Entries supplied:
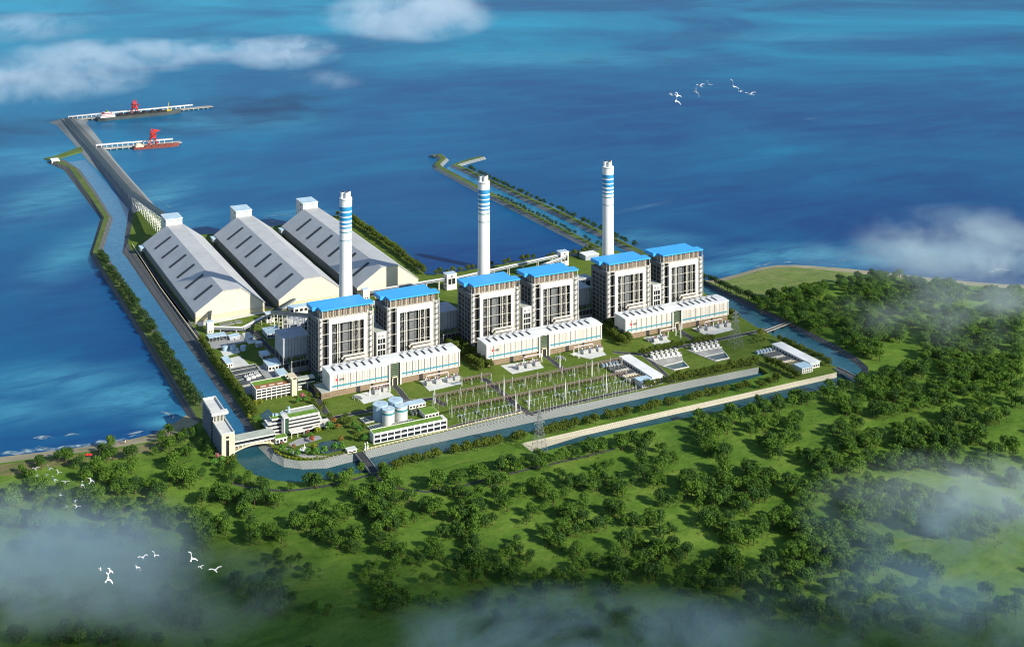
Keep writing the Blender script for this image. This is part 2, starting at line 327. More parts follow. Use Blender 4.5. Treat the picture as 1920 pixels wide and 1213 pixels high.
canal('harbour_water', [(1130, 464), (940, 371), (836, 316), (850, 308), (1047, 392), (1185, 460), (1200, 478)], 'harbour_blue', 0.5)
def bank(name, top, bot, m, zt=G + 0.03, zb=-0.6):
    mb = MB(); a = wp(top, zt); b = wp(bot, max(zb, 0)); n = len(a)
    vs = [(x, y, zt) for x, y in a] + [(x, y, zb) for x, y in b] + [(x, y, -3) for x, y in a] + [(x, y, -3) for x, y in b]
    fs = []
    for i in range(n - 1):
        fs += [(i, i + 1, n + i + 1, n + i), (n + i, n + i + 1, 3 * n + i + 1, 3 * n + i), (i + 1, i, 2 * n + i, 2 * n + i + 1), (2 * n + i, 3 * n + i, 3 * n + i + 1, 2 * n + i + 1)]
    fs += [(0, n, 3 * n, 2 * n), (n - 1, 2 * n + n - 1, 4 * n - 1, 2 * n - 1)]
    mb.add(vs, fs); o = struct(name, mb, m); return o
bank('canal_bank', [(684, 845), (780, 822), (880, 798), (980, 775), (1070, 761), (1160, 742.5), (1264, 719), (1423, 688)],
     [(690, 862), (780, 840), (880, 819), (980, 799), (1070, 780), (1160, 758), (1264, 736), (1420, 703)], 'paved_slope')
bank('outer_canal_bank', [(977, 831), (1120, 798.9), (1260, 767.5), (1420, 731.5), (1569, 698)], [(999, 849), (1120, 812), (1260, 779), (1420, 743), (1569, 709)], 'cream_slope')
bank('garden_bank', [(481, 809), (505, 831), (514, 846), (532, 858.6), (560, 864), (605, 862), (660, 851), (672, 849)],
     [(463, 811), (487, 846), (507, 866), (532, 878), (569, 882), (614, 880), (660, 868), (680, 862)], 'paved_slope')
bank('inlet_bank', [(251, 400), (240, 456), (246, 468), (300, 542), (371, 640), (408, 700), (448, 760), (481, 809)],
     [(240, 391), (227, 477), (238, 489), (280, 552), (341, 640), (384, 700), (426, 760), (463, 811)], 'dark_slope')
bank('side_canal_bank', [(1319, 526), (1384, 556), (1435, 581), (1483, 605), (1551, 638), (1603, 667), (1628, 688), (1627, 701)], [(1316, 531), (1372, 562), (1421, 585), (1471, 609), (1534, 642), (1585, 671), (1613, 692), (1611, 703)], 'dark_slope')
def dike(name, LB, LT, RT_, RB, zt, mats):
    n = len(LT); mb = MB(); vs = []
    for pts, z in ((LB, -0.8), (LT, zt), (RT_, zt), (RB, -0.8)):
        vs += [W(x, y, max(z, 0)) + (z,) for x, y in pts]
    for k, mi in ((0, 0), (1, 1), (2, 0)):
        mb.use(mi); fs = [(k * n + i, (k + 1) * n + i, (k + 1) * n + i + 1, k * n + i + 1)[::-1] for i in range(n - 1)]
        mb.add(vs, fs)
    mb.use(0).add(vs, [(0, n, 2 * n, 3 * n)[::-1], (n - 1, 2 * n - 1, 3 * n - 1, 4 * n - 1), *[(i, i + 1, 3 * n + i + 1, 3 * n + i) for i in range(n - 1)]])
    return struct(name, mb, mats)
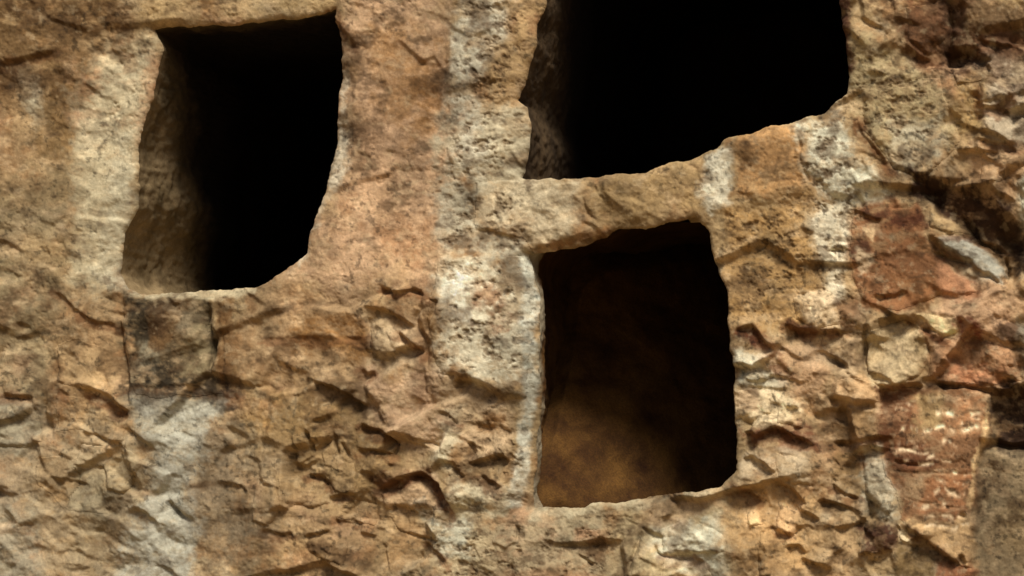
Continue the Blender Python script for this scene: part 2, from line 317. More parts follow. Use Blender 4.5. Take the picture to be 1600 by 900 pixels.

Aim: All records must be output exactly as they are, except for the pictures, which are left out.

Response to this exercise:
Keep writing the Blender script for this image. This is part 2, starting at line 327. More parts follow. Use Blender 4.5. Treat the picture as 1920 pixels wide and 1213 pixels high.
canal('harbour_water', [(1130, 464), (940, 371), (836, 316), (850, 308), (1047, 392), (1185, 460), (1200, 478)], 'harbour_blue', 0.5)
def bank(name, top, bot, m, zt=G + 0.03, zb=-0.6):
    mb = MB(); a = wp(top, zt); b = wp(bot, max(zb, 0)); n = len(a)
    vs = [(x, y, zt) for x, y in a] + [(x, y, zb) for x, y in b] + [(x, y, -3) for x, y in a] + [(x, y, -3) for x, y in b]
    fs = []
    for i in range(n - 1):
        fs += [(i, i + 1, n + i + 1, n + i), (n + i, n + i + 1, 3 * n + i + 1, 3 * n + i), (i + 1, i, 2 * n + i, 2 * n + i + 1), (2 * n + i, 3 * n + i, 3 * n + i + 1, 2 * n + i + 1)]
    fs += [(0, n, 3 * n, 2 * n), (n - 1, 2 * n + n - 1, 4 * n - 1, 2 * n - 1)]
    mb.add(vs, fs); o = struct(name, mb, m); return o
bank('canal_bank', [(684, 845), (780, 822), (880, 798), (980, 775), (1070, 761), (1160, 742.5), (1264, 719), (1423, 688)],
     [(690, 862), (780, 840), (880, 819), (980, 799), (1070, 780), (1160, 758), (1264, 736), (1420, 703)], 'paved_slope')
bank('outer_canal_bank', [(977, 831), (1120, 798.9), (1260, 767.5), (1420, 731.5), (1569, 698)], [(999, 849), (1120, 812), (1260, 779), (1420, 743), (1569, 709)], 'cream_slope')
bank('garden_bank', [(481, 809), (505, 831), (514, 846), (532, 858.6), (560, 864), (605, 862), (660, 851), (672, 849)],
     [(463, 811), (487, 846), (507, 866), (532, 878), (569, 882), (614, 880), (660, 868), (680, 862)], 'paved_slope')
bank('inlet_bank', [(251, 400), (240, 456), (246, 468), (300, 542), (371, 640), (408, 700), (448, 760), (481, 809)],
     [(240, 391), (227, 477), (238, 489), (280, 552), (341, 640), (384, 700), (426, 760), (463, 811)], 'dark_slope')
bank('side_canal_bank', [(1319, 526), (1384, 556), (1435, 581), (1483, 605), (1551, 638), (1603, 667), (1628, 688), (1627, 701)], [(1316, 531), (1372, 562), (1421, 585), (1471, 609), (1534, 642), (1585, 671), (1613, 692), (1611, 703)], 'dark_slope')
def dike(name, LB, LT, RT_, RB, zt, mats):
    n = len(LT); mb = MB(); vs = []
    for pts, z in ((LB, -0.8), (LT, zt), (RT_, zt), (RB, -0.8)):
        vs += [W(x, y, max(z, 0)) + (z,) for x, y in pts]
    for k, mi in ((0, 0), (1, 1), (2, 0)):
        mb.use(mi); fs = [(k * n + i, (k + 1) * n + i, (k + 1) * n + i + 1, k * n + i + 1)[::-1] for i in range(n - 1)]
        mb.add(vs, fs)
    mb.use(0).add(vs, [(0, n, 2 * n, 3 * n)[::-1], (n - 1, 2 * n - 1, 3 * n - 1, 4 * n - 1), *[(i, i + 1, 3 * n + i + 1, 3 * n + i) for i in range(n - 1)]])
    return struct(name, mb, mats)
Continue the Blender Python script for this scene: part 2, from line 317. More parts follow. Use Blender 4.5. Take the picture to be 1600 by 900 pixels.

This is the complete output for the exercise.